What we're going to do in this video is evaluate this pretty hairy expression. We could just try to do it; we could go from left to right, but it feels like there might be a simpler way to do it. I'm adding 13 here, and then I'm subtracting 13. I have a negative 5 here, and then I have a positive 5.

You might be tempted to say, "Well, maybe I could change the order of that." I'm adding and subtracting things. Well, if we were just adding a bunch of numbers, you could change the order. For example, we know that 9 plus 7 is equal to 16, and if I just change the order, the commutative property tells us, "Well, 7 plus 9." It applies to addition. If I swap the order here, it's still going to be equal to 16. But that's not true if I do 9 minus 7 or 7 minus 9. If I change the order, I'm not getting the same result. The commutative property does not apply to subtraction.

This top expression is positive 2, this bottom expression is negative 2. So I can't just use the commutative property here to change the order with which I am adding and subtracting because I have subtraction here. But what if I could rewrite this expression so it only involves addition? How can you do that, Sal? You are probably thinking, and the key realization is: when you subtract a number, it's the same thing as adding the opposite.

For example, if I have 6 minus 3, that is the same thing as adding the opposite of positive 3, which is negative 3. Or if I had 6 minus negative 3, subtracting a number is the same thing as adding its opposite. So what I could do is, all of these places where I'm subtracting a number, instead I could just rewrite it so I'm adding the opposite.

So let me do that. I can rewrite this expression as negative 5 plus 13. So far I'm only adding here. I'm subtracting all of a sudden minus 21. Subtracting a number, well, I can rewrite that as adding its opposite. So subtracting—let me just use another color—subtracting a number is the same thing as adding its opposite. All right, let me keep going. Then I'm adding a 5. Remember, I'm just trying to make this so I'm just adding a bunch of things instead of adding and subtracting.

I have the plus 21. Now again, I am subtracting a number, so I can rewrite that as adding—I'm subtracting a positive 13. I can rewrite that as adding a negative 13. And then, last but not least, over here, I am subtracting again. I'm subtracting a number, so I can rewrite that as adding the opposite of this number. So I'm now adding positive 11. Subtracting negative 11 is the same thing as adding positive 11.

Now, why did I do this? Well, now I can use the commutative property. All I'm doing is I'm adding a bunch of numbers now, so I can swap the order in which I add.
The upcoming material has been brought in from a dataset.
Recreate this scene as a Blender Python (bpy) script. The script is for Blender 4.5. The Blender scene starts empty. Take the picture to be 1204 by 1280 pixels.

So I could now rewrite it. Let's see, I have a negative 5, and now let me add this positive 5 next. So, add the positive 5, and then I have—I'm adding a positive 13. And to that, I can add the negative 13. Remember, the only reason why I can now swap the order is because I'm only adding a bunch of integers.

Next, I have this negative 21, so let me circle that—I'm adding a negative 21. Adding negative 21, and then I could add the positive 21, which is right over there, and then last but not least, I add 11. Now, why was all of this super useful? Well, now look what happens. Things start to simplify a lot. Not only when I'm doing addition can I use the commutative property, can I change the order, but I can also use the associative property very easily.

So I could start to say, "All right, let me add these two first," and I could also add these two. I can pair these up, and that's useful because these cancel out with each other; they're opposites. If I take a negative 5 plus a positive 5, that's a zero. A 13 plus a negative 13, that's a zero. A negative 21 plus 21, that's a zero. And so what am I left with? I am just left with a positive 11.

So hopefully you see that if I can rewrite subtraction as adding the opposite, I can now use the commutative and the associative properties to really simplify things, which is really useful for the rest of your mathematical careers. I encourage you, in your own time, go left to right with this original expression, and you'll see that you get this exact same result. It's just going to actually take you a lot more time.